- **Set exercise**
Take the listing from its first line through the line that contains "return CAM +" and please retype those lines exactly, leaving out the pictures.

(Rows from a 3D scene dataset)
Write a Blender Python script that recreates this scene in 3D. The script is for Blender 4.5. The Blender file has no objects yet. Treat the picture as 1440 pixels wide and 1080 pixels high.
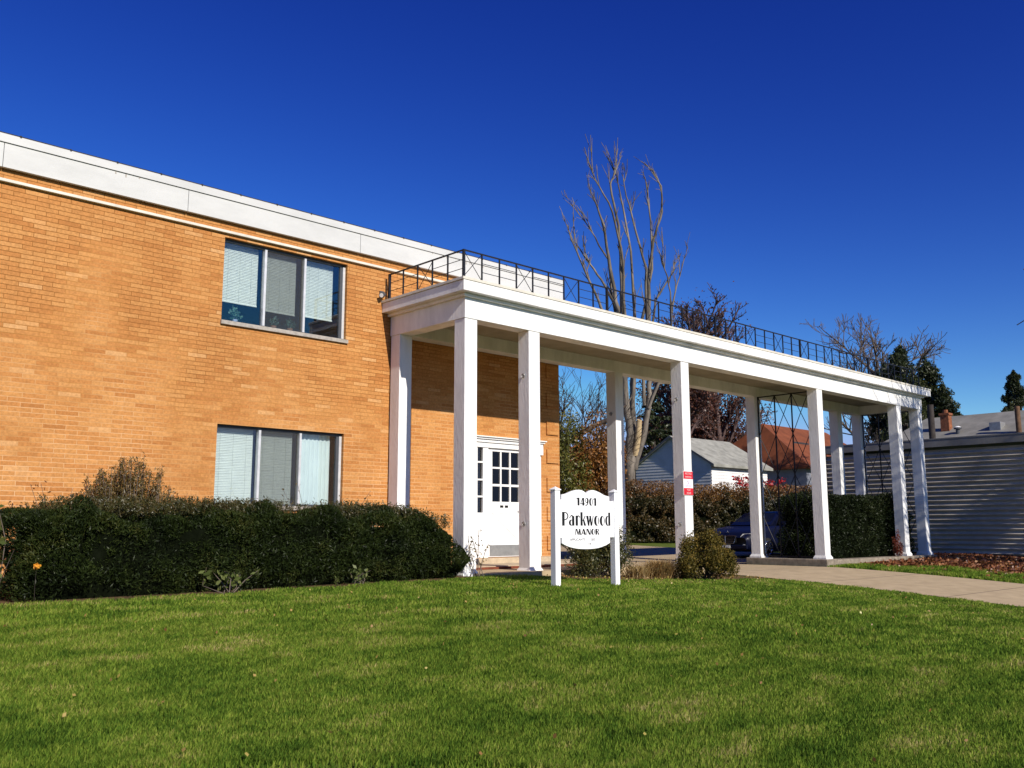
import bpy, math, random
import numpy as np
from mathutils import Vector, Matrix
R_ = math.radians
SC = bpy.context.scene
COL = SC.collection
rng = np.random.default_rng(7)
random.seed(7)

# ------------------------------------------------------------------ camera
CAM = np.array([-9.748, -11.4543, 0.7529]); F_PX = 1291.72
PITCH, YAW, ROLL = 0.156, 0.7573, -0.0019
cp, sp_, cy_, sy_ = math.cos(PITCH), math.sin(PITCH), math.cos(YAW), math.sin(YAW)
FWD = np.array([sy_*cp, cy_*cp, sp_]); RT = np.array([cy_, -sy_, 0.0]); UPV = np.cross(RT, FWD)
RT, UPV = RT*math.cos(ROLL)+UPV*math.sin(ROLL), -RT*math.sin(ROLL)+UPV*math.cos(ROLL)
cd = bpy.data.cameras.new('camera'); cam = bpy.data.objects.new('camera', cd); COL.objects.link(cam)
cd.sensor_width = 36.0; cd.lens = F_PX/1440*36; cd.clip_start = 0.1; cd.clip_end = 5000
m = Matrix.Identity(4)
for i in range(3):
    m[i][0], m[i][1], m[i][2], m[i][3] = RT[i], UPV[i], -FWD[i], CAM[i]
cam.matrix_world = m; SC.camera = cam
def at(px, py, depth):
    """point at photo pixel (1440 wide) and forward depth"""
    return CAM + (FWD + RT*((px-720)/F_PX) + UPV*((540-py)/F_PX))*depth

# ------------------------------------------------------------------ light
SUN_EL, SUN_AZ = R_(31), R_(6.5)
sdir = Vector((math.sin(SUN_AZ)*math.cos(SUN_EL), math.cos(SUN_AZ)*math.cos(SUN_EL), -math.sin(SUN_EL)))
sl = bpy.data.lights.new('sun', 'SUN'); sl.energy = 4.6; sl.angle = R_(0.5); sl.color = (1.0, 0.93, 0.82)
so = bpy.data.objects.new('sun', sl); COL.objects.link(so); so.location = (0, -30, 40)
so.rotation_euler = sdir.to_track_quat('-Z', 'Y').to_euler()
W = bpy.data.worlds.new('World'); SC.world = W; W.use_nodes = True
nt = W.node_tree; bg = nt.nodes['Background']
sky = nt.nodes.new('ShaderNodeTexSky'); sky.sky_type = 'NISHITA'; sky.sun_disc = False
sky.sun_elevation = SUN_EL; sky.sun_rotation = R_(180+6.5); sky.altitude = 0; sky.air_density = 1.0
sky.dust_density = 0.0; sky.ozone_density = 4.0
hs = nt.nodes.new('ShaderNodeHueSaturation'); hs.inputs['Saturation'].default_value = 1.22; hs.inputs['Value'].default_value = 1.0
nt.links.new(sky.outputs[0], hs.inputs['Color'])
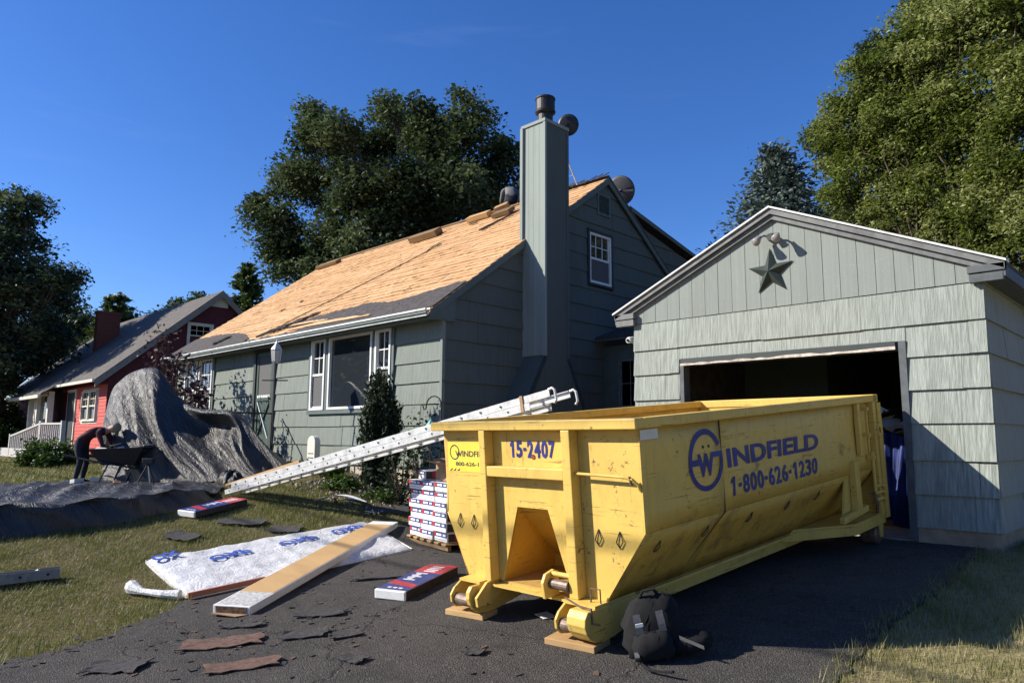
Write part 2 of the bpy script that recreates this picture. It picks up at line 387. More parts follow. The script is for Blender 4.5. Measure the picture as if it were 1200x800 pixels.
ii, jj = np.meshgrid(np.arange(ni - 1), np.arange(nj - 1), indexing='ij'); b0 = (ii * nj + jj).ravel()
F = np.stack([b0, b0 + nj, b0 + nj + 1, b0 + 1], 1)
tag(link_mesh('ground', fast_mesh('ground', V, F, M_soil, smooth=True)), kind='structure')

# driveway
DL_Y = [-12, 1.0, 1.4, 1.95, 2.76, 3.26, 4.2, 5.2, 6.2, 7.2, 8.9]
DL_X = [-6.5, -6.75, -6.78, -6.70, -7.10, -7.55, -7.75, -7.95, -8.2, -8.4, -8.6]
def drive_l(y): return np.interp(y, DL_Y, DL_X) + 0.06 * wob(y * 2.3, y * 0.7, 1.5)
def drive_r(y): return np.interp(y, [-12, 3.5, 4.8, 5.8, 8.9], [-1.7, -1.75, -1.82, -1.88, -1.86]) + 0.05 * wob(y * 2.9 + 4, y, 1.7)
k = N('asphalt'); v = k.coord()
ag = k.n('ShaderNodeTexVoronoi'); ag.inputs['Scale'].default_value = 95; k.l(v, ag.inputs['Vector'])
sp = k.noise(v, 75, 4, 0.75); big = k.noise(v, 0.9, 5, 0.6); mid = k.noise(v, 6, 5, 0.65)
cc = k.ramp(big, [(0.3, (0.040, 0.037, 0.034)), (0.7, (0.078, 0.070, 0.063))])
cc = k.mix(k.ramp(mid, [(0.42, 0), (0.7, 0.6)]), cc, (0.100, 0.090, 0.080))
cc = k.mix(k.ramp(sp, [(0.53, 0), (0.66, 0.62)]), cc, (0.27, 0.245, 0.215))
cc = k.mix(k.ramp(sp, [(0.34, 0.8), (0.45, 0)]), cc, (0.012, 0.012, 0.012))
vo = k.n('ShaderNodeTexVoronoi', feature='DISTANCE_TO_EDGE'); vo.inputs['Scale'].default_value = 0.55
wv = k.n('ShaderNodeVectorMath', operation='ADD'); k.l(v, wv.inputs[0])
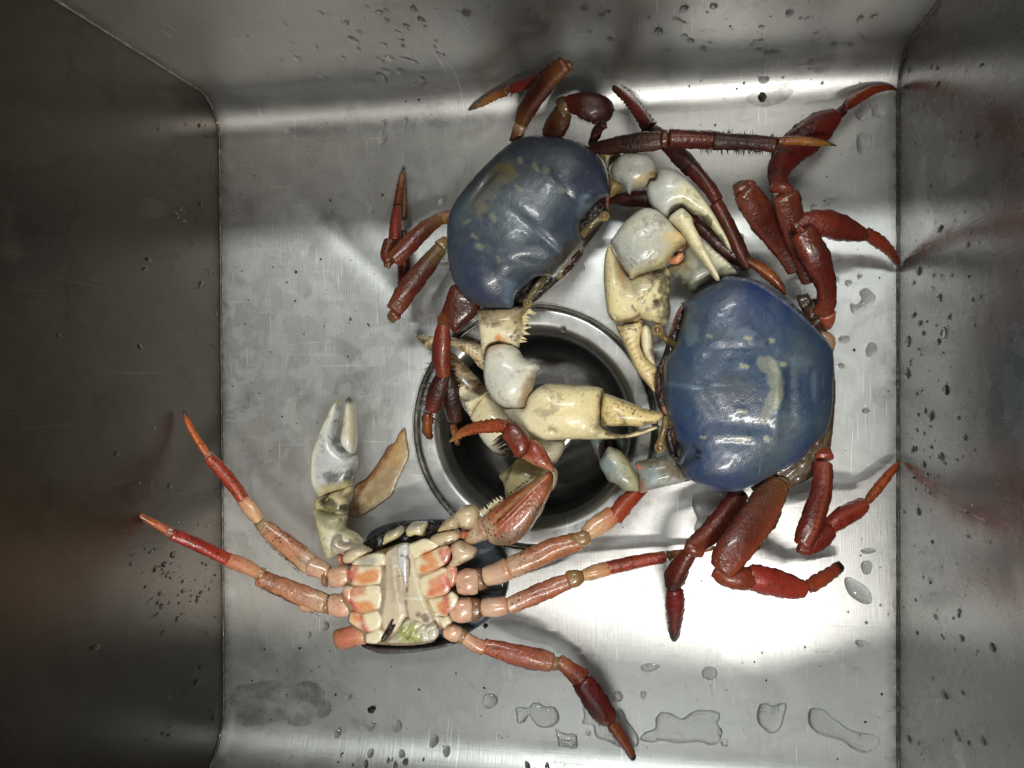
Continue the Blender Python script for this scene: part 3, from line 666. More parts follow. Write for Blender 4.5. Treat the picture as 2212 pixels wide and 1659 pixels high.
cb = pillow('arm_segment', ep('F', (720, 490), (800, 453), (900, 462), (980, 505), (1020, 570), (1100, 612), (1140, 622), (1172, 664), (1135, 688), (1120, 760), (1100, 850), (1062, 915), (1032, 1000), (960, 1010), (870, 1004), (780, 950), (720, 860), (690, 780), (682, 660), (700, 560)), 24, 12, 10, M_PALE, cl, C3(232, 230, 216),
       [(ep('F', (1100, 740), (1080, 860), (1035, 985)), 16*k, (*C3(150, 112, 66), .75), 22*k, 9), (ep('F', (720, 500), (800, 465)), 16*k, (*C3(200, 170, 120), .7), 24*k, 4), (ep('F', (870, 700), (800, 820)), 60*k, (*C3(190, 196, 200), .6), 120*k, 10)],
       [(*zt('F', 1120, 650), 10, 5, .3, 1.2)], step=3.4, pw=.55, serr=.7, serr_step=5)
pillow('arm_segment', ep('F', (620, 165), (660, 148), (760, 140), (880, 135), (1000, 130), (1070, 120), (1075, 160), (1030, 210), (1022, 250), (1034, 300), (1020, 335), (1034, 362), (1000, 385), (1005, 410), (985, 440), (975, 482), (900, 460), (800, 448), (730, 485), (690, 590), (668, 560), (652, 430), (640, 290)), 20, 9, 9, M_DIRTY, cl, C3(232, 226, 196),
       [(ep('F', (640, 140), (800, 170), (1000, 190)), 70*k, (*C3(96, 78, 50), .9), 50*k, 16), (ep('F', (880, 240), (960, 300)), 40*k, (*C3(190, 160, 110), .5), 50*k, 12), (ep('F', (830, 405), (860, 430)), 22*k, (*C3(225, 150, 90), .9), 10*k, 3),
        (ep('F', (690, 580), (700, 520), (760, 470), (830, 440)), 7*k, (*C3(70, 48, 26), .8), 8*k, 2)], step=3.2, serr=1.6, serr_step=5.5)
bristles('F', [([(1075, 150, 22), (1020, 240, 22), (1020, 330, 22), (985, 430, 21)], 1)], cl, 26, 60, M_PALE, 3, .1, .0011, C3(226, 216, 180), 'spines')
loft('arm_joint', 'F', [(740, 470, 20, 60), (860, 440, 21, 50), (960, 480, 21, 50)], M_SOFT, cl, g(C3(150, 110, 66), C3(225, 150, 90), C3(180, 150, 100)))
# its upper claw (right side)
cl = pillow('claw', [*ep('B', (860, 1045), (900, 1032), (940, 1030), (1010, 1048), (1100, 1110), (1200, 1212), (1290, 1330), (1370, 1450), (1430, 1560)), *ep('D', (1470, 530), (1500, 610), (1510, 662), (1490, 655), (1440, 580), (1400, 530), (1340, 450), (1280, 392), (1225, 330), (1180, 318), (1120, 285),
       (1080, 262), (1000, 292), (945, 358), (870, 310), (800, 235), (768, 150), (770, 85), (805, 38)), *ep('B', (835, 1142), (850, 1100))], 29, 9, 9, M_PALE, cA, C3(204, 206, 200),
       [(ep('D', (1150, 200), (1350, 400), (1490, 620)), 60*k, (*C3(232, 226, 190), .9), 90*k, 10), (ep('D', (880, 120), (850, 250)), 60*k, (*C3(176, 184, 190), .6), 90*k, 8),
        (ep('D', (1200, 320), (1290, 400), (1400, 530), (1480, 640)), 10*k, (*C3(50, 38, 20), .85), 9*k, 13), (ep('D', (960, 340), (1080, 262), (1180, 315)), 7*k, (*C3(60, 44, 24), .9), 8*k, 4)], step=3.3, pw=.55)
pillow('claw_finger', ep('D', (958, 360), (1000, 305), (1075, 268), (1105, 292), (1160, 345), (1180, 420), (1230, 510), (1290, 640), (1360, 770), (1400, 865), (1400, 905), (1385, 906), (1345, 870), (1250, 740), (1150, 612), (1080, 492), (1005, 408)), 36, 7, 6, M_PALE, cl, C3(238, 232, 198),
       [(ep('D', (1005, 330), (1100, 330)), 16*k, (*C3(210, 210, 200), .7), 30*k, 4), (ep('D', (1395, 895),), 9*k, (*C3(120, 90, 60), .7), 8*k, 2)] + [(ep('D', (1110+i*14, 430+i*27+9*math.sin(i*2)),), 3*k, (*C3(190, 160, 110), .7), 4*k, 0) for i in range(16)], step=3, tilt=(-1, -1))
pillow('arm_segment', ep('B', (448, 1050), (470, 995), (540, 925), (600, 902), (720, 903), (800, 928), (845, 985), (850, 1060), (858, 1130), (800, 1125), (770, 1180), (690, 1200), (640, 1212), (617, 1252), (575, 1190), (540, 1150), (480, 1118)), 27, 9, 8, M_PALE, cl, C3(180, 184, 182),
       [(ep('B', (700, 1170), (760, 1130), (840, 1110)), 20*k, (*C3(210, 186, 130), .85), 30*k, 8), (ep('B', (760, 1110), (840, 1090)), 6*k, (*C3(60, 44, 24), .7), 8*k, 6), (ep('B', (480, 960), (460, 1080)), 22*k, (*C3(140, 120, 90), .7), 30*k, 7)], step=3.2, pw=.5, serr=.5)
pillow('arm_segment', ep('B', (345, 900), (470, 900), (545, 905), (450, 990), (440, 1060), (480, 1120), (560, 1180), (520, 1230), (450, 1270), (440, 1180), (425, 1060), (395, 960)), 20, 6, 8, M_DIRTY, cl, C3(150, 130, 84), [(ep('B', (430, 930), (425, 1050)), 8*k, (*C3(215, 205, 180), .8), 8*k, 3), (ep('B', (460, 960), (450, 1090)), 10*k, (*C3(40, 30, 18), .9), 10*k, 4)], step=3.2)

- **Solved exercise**
Write a Blender Python script that recreates this scene in 3D. The script is for Blender 4.5. The Blender file has no objects yet. Treat the picture as 1440 pixels wide and 1080 pixels high.
import bpy, math, random
import numpy as np
from mathutils import Vector, Matrix
R_ = math.radians
SC = bpy.context.scene
COL = SC.collection
rng = np.random.default_rng(7)
random.seed(7)

# ------------------------------------------------------------------ camera
CAM = np.array([-9.748, -11.4543, 0.7529]); F_PX = 1291.72
PITCH, YAW, ROLL = 0.156, 0.7573, -0.0019
cp, sp_, cy_, sy_ = math.cos(PITCH), math.sin(PITCH), math.cos(YAW), math.sin(YAW)
FWD = np.array([sy_*cp, cy_*cp, sp_]); RT = np.array([cy_, -sy_, 0.0]); UPV = np.cross(RT, FWD)
RT, UPV = RT*math.cos(ROLL)+UPV*math.sin(ROLL), -RT*math.sin(ROLL)+UPV*math.cos(ROLL)
cd = bpy.data.cameras.new('camera'); cam = bpy.data.objects.new('camera', cd); COL.objects.link(cam)
cd.sensor_width = 36.0; cd.lens = F_PX/1440*36; cd.clip_start = 0.1; cd.clip_end = 5000
m = Matrix.Identity(4)
for i in range(3):
    m[i][0], m[i][1], m[i][2], m[i][3] = RT[i], UPV[i], -FWD[i], CAM[i]
cam.matrix_world = m; SC.camera = cam
def at(px, py, depth):
    """point at photo pixel (1440 wide) and forward depth"""
    return CAM + (FWD + RT*((px-720)/F_PX) + UPV*((540-py)/F_PX))*depth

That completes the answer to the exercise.